Godot, on Nov 15 2010, 01:52 PM, said:
DevonDeathTrip, on Nov 14 2010, 08:09 PM, said:
Godot, on Nov 14 2010, 07:12 PM, said:
Point of order. I'm pretty sure that Ian Huntley is still in a mainstream prison and has never spent time in a psychiatric institution. Also, don't forget that Ian Brady was fit to plea at his trial and didn't enter psychiatric care until he'd been behind bars for nearly twenty years.
I don't believe in the biblical eye for an eye but the question I was raising is whether the death penalty is right for someone who is "not all there". But a kind of reverse Catch 22 argument is that you have to be wrong in the head to murder someone. There are also degrees of bonkersness in the judicial system. One does not need to be totally off one's rocker to pursue a claim for diminished responsibility.
Another argument against the death penalty is the question of whether it is good for society as a whole. Evidence has been presented in the past recording rises in violent crime around the time of executions.
It also seems pretty clear that many murderers are products of deprived or violent families and sometimes the origins of this violence were what we might call "state sponsored". Mira Hindley's father was an ex-para in the Second World War when his propensity for violence against the enemy would have been regarded as commendable. But when he applied this violence to the upbringing of his daughter it created a woman not only anaesthetised to suffering but probably also taking pleasure from exercising power and seeing others suffer.

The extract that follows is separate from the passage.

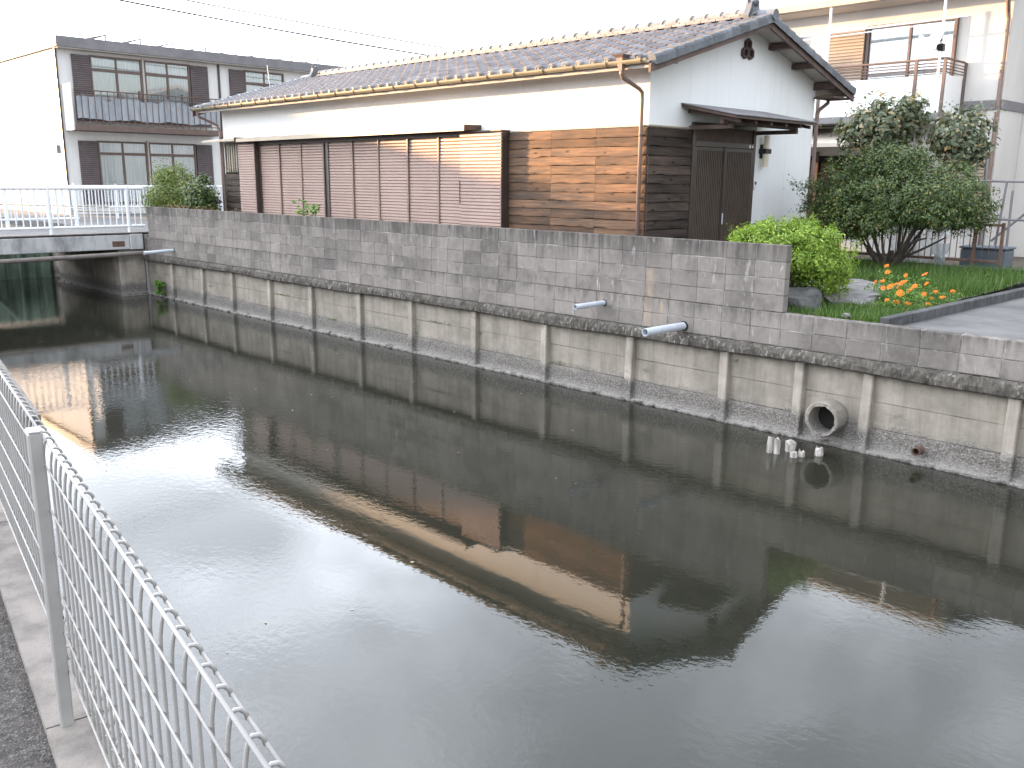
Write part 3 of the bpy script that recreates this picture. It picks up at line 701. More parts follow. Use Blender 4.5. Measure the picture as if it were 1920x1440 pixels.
# eave soffit and fascia at the front
m = MB(); m.extr([(10.50, 4.545), (HY0-.002, 4.70), (HY0-.002, 4.685), (10.50, 4.53)], 'x', -21.7, HX1+.40); hp(m, 'eave_soffit', SOFFIT)
part('eave_fascia', SOFFIT, (-21.7, -7.96, 10.47, 10.495, 4.49, 4.60)); part('eave_trim', HOOD, (-21.7, HX1, HY0-.025, HY0-.001, 4.655, 4.68))
# gutter with hooks
m = MB(); n = 9; gx0, gx1 = -21.7, -7.97
def gut(yc, zc, rr, flip=1):
    for x in (gx0, gx1):
        for ri in (rr, rr-.006):
            for q in range(n): t_ = math.pi+math.pi*q/(n-1); m.v.append((x, yc+ri*math.cos(t_), zc+ri*math.sin(t_)))
gut(10.40, 4.60, .058)
for a in (0, n):
    m.f += [(a+q, a+q+1, 2*n+a+q+1, 2*n+a+q) for q in range(n-1)]
m.f += [(q, q+1, n+q+1, n+q) for q in range(n-1)]+[(2*n+q, 2*n+q+1, 3*n+q+1, 3*n+q) for q in range(n-1)]
m.f += [(0, n, 3*n, 2*n), (n-1, 2*n-1, 4*n-1, 3*n-1)]
gt = hp(m, 'gutter', GUTTER, smooth=False)
hm = MB(); hm.tube([(0, .07, .03), (0, .066, -.02), (0, .03, -.063), (0, 0, -.068), (0, -.04, -.055), (0, -.066, -.01), (0, -.068, .015)], .006, 6); hm = hm.mesh('gutter_hook', FRAMEB)
x = -8.05
while x > -21.7: link('gutter_hook', hm, gt, (x, 10.40, 4.60)); x -= .62
# rain hopper and downpipe
m = MB(); m.add([(-8.53, 10.30, 4.68), (-8.32, 10.30, 4.68), (-8.32, 10.50, 4.68), (-8.53, 10.50, 4.68), (-8.48, 10.34, 4.64), (-8.37, 10.34, 4.64), (-8.37, 10.46, 4.64), (-8.48, 10.46, 4.64), (-8.455, 10.37, 4.47), (-8.395, 10.37, 4.47), (-8.395, 10.43, 4.47), (-8.455, 10.43, 4.47)],
      [(0,1,5,4),(1,2,6,5),(2,3,7,6),(3,0,4,7),(4,5,9,8),(5,6,10,9),(6,7,11,10),(7,4,8,11),(11,10,9,8),(0,3,2,1)]); hp(m, 'rain_hopper', PIPEB)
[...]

Meeting brutality with brutality is not the way to create a civilised society.
One can only imagine how the boy must have suffered before he died. Whether it was madness, despair, or any combination of both on the mother's part, I have to admit that this is where the eye-for-an eye stuff starts sounding good to me. However I am opposed to the death penalty for all of the reasons Godot and the others mentioned and also because her death would not bring the child back.
It was fundamentally wrong for this woman to play god with her child's life, and in my opinion it would be just as wrong for the state to take this same responsibility regarding the mother's life upon itself, for whatever reason.